**Written task**
Only the lines from the start up to and including the line containing "return -math.radians(a + 30)" should be repeated, word for word.

**Stored records**

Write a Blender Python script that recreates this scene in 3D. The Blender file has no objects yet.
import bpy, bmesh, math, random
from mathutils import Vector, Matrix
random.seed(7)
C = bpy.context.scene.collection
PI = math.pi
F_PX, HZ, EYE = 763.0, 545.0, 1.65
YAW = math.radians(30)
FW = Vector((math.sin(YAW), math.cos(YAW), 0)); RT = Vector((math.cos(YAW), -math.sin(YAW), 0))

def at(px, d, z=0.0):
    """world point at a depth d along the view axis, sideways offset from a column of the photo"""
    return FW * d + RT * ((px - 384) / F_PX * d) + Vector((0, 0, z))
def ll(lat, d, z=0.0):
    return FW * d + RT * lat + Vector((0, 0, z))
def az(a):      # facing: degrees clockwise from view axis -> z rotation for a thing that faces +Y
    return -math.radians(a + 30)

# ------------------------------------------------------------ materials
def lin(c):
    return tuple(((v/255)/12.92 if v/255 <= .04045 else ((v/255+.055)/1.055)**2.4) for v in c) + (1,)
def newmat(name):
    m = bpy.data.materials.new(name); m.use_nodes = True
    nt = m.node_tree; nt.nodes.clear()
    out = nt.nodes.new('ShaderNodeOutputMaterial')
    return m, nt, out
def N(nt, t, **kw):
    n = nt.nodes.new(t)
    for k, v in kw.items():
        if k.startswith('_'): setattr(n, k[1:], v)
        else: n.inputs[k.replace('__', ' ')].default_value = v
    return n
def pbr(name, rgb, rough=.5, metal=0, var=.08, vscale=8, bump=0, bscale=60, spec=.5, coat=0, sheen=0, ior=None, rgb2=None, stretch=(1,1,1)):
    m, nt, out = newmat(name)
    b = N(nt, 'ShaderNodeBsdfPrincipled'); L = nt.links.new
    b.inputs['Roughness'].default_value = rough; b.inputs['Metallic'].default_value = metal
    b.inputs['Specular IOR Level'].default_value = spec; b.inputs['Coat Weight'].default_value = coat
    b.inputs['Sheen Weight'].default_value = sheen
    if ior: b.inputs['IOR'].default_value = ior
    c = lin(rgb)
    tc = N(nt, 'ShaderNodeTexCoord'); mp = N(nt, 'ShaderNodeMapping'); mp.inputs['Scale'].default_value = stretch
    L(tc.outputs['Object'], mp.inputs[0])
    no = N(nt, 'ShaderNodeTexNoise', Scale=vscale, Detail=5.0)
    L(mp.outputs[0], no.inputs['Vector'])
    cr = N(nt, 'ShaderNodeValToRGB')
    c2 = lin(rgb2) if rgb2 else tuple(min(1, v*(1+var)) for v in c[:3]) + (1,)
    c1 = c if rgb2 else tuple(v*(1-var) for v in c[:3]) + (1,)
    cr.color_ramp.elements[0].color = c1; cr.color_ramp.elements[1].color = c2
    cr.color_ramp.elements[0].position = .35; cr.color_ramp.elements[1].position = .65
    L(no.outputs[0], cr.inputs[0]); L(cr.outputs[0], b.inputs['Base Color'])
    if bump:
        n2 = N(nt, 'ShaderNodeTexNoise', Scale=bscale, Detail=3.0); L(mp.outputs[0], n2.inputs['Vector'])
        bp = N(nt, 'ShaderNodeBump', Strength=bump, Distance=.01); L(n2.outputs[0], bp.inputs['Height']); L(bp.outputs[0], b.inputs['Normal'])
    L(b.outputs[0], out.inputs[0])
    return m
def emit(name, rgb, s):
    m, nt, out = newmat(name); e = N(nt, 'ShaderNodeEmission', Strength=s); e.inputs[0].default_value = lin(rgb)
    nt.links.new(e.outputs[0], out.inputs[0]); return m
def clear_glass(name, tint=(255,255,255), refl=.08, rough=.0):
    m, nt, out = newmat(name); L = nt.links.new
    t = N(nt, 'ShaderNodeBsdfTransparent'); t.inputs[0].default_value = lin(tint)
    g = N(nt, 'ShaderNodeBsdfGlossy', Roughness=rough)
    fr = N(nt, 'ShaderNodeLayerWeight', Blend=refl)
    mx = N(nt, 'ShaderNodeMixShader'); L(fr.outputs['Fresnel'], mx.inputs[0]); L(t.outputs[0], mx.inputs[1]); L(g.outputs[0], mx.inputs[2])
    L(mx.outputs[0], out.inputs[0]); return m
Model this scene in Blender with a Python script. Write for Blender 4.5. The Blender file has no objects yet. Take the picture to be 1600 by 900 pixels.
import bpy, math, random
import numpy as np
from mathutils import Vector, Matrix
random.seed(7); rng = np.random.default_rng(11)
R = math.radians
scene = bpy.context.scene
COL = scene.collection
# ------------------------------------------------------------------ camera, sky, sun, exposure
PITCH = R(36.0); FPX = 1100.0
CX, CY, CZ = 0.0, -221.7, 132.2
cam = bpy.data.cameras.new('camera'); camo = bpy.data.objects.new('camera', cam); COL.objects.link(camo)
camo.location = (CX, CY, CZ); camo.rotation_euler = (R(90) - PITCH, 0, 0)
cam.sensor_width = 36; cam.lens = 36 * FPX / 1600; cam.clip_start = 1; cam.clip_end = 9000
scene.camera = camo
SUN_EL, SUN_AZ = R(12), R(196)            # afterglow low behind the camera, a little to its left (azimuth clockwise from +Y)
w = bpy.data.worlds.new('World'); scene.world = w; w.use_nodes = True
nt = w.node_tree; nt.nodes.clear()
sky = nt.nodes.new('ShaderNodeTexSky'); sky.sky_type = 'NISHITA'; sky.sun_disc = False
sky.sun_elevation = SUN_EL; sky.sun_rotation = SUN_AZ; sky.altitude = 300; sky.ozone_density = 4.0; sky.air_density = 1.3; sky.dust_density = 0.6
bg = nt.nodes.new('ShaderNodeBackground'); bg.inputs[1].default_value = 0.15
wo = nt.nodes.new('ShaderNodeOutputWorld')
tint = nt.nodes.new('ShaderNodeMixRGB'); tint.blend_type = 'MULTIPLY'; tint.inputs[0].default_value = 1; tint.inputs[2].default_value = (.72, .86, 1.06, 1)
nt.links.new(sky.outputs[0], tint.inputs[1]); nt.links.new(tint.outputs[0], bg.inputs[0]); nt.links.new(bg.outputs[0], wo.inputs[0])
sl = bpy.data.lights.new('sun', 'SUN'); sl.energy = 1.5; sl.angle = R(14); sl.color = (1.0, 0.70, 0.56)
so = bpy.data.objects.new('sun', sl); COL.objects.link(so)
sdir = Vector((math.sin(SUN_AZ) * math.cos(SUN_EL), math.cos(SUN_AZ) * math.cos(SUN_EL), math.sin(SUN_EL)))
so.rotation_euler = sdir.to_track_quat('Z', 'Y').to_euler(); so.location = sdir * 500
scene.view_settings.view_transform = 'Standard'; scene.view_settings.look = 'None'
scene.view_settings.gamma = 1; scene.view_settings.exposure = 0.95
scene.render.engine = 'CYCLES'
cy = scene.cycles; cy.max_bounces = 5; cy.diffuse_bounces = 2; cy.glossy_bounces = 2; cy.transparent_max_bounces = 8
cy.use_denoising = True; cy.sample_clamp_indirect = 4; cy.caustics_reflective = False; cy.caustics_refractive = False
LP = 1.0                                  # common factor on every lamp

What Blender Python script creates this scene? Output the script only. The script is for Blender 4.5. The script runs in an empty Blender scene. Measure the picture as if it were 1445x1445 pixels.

**Answer for this exercise**
Write a Blender Python script that recreates this scene in 3D. The Blender file has no objects yet.
import bpy, bmesh, math, random
from mathutils import Vector, Matrix
random.seed(7)
C = bpy.context.scene.collection
PI = math.pi
F_PX, HZ, EYE = 763.0, 545.0, 1.65
YAW = math.radians(30)
FW = Vector((math.sin(YAW), math.cos(YAW), 0)); RT = Vector((math.cos(YAW), -math.sin(YAW), 0))

def at(px, d, z=0.0):
    """world point at a depth d along the view axis, sideways offset from a column of the photo"""
    return FW * d + RT * ((px - 384) / F_PX * d) + Vector((0, 0, z))
def ll(lat, d, z=0.0):
    return FW * d + RT * lat + Vector((0, 0, z))
def az(a):      # facing: degrees clockwise from view axis -> z rotation for a thing that faces +Y
    return -math.radians(a + 30)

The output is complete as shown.